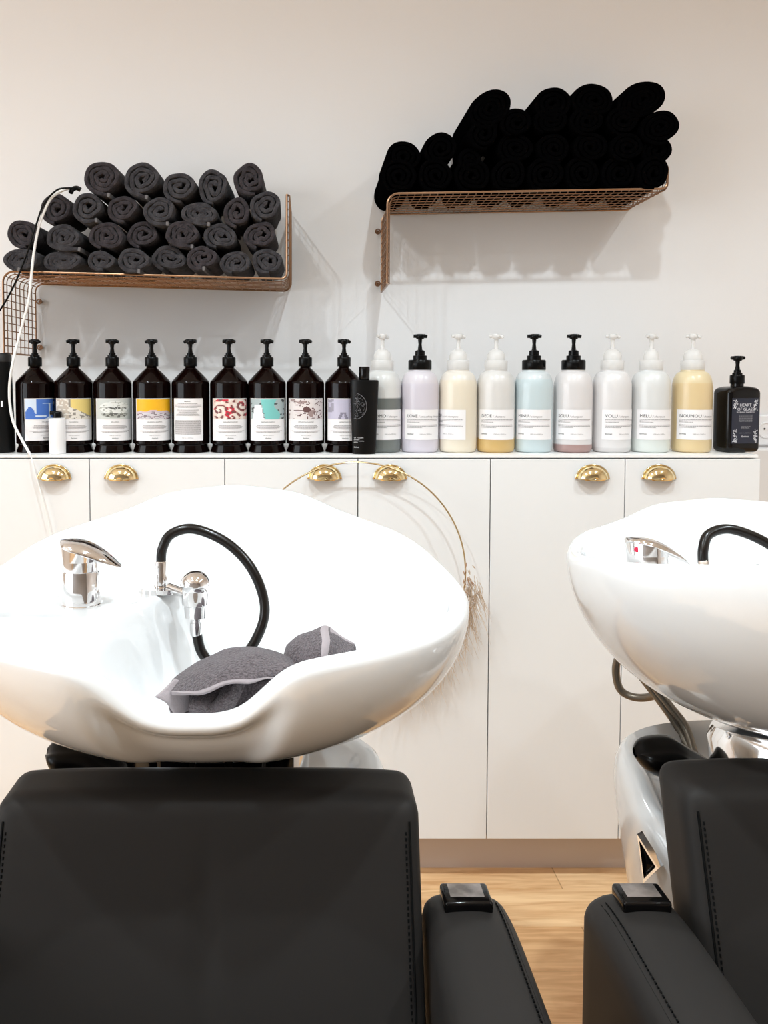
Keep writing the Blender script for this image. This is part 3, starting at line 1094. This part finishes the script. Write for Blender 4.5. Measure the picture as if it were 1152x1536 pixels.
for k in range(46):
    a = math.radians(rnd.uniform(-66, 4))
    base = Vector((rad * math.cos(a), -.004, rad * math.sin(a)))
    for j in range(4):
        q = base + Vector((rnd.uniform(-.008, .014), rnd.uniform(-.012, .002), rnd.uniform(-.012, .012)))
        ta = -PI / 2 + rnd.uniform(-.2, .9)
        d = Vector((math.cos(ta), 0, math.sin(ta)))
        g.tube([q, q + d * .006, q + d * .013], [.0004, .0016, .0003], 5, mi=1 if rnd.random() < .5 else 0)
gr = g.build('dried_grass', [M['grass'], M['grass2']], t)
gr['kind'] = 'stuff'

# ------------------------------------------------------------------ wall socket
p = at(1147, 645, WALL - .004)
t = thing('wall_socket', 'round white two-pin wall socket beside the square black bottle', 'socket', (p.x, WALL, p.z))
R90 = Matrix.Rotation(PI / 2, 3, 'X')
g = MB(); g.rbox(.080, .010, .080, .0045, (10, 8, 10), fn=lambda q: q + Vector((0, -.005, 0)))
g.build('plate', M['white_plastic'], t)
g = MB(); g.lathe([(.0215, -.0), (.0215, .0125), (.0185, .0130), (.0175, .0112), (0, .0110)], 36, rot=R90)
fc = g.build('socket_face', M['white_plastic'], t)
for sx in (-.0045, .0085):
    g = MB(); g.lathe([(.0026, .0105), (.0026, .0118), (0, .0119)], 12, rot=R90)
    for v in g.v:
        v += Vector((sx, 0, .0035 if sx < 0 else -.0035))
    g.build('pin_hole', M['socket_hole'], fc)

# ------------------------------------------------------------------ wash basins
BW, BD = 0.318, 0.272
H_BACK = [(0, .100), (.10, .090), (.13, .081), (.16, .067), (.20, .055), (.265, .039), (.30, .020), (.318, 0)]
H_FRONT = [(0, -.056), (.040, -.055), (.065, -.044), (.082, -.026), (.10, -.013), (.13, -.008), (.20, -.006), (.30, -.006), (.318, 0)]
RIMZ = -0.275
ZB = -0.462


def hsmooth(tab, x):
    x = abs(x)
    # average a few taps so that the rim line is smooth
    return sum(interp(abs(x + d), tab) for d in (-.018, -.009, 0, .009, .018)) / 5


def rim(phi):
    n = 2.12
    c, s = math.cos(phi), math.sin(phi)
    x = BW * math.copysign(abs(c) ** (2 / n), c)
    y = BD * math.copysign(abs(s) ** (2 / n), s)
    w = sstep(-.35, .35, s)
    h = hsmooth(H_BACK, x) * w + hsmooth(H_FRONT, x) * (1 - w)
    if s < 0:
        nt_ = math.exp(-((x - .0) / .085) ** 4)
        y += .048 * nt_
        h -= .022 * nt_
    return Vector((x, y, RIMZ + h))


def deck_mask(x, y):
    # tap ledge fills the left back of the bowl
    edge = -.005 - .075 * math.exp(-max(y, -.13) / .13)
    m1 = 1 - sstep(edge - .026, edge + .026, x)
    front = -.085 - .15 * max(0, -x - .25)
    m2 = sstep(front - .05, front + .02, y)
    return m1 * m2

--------

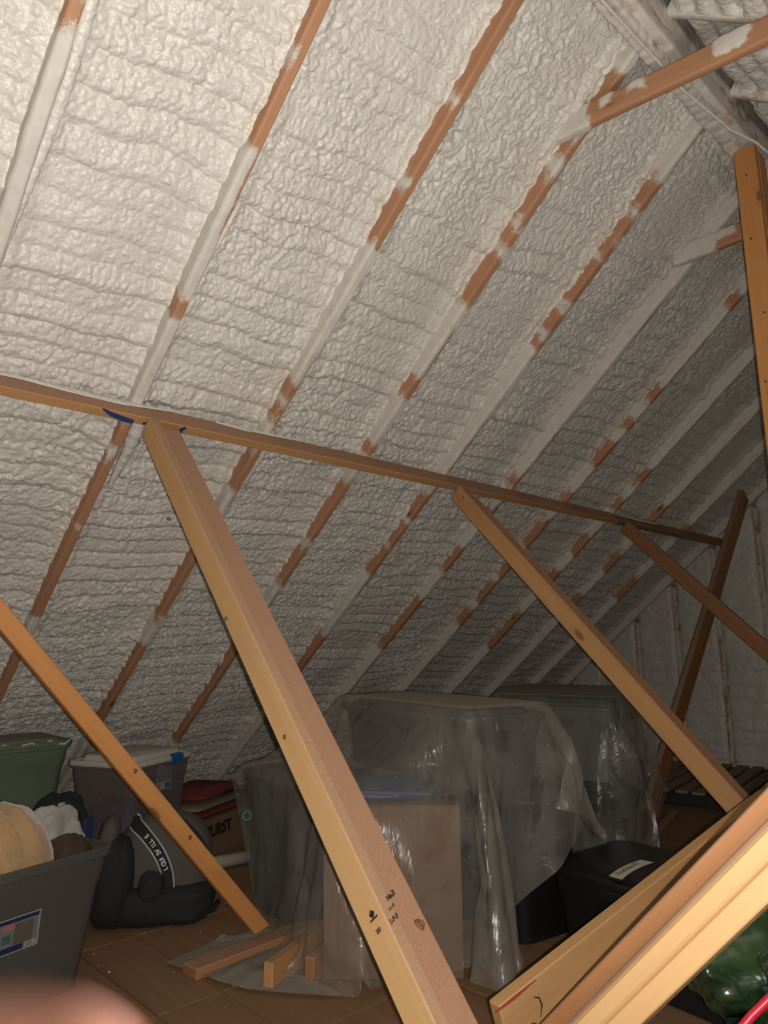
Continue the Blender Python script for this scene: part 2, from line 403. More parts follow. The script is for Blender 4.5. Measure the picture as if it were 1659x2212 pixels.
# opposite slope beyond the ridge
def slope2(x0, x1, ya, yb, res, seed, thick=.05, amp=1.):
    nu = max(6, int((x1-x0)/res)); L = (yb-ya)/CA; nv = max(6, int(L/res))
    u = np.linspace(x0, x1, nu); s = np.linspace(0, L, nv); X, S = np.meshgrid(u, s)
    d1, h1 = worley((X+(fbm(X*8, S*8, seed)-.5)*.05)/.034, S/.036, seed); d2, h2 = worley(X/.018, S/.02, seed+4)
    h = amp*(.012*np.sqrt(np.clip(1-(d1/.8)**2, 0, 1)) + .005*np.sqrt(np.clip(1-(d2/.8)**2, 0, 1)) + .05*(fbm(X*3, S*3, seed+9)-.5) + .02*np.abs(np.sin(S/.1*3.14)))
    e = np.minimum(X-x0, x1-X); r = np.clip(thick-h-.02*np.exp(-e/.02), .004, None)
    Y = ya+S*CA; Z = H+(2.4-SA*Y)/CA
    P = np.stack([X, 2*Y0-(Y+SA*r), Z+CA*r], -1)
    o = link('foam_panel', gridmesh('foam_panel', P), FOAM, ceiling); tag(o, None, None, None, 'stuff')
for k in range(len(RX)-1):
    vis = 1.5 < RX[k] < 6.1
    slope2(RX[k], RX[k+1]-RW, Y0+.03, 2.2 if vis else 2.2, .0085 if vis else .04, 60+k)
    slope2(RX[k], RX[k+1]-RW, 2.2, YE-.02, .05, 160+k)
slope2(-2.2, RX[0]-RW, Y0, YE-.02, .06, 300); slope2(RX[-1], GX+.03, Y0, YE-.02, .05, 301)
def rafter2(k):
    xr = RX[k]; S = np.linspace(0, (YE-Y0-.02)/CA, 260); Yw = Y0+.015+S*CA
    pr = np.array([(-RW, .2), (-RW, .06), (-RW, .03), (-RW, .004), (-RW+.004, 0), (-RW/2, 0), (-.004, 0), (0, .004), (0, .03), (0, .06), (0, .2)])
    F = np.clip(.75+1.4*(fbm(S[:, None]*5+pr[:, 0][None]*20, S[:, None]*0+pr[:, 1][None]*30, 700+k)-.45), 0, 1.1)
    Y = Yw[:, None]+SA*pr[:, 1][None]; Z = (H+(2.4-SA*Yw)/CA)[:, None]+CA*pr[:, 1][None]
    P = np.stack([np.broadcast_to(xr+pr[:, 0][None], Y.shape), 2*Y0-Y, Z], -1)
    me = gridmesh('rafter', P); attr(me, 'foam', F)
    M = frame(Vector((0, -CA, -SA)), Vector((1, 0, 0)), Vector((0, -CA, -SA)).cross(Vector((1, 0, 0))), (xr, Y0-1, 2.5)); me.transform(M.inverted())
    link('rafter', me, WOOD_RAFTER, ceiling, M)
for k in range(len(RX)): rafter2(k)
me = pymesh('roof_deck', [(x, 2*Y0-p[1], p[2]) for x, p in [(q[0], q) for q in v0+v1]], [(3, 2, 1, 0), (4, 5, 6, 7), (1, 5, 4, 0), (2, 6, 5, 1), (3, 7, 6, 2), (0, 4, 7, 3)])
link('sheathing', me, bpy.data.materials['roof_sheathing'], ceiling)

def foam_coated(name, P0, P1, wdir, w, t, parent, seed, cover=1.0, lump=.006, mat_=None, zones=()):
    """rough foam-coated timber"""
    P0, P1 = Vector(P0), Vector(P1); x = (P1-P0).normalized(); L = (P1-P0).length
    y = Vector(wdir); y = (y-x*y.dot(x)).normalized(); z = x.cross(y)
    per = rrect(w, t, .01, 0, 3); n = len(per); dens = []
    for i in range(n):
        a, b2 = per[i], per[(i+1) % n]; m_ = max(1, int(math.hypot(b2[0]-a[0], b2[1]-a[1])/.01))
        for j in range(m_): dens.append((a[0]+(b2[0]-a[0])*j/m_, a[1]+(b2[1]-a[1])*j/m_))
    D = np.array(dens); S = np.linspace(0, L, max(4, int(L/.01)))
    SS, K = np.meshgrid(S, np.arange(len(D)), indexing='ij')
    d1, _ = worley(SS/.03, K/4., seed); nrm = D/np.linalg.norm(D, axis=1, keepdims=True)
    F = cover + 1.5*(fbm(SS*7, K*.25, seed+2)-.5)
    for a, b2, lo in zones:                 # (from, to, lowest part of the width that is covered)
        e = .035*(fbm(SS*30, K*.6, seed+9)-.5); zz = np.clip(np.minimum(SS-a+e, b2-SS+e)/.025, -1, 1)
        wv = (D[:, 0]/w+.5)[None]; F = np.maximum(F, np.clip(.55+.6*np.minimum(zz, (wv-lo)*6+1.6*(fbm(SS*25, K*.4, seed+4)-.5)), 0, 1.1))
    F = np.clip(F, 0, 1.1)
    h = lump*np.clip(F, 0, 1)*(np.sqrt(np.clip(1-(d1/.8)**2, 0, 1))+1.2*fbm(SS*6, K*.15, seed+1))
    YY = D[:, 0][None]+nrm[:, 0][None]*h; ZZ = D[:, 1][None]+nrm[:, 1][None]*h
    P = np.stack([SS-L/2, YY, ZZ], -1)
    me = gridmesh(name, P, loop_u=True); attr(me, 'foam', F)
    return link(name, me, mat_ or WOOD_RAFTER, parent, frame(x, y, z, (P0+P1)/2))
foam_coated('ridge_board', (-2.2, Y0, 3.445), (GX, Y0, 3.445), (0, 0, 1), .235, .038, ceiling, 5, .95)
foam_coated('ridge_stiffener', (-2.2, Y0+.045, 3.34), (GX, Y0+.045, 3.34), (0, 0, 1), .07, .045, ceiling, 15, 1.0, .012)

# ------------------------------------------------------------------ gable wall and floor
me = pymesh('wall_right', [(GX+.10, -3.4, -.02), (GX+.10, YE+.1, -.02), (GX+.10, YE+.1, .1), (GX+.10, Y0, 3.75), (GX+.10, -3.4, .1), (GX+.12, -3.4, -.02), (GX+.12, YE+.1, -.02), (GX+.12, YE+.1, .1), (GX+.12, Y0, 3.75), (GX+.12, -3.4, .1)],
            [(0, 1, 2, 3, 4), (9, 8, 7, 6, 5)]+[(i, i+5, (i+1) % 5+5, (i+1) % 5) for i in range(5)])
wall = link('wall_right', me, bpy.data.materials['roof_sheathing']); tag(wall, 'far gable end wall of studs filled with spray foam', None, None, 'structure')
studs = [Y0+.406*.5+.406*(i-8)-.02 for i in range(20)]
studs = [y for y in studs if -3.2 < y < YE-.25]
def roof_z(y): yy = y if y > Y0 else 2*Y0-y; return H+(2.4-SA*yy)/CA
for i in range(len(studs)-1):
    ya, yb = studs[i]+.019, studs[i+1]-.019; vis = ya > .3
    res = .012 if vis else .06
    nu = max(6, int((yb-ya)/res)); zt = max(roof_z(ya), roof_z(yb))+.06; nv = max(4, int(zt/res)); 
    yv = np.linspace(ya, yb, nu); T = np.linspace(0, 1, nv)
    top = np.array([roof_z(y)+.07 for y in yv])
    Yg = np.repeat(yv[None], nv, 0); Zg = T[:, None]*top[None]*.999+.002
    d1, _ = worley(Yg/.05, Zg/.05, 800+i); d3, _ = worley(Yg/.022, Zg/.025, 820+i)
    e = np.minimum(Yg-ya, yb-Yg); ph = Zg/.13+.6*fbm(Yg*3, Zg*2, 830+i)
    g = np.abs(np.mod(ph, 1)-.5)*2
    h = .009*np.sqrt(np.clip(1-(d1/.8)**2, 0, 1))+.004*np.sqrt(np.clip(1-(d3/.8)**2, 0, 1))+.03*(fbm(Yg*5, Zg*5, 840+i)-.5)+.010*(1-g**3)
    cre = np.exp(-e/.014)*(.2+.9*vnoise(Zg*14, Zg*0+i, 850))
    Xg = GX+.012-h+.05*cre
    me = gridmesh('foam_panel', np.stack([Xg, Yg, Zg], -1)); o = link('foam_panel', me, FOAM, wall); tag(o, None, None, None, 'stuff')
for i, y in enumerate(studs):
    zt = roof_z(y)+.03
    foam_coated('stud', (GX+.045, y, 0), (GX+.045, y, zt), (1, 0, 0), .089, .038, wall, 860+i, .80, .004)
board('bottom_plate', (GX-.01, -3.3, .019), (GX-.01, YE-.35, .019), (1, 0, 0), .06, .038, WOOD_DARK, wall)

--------

• WHAT YOU HAVE TO DO: Give the count of lines in the data above that hold the string "from", with no additional words.

• RESULT FOR THIS TASK: 2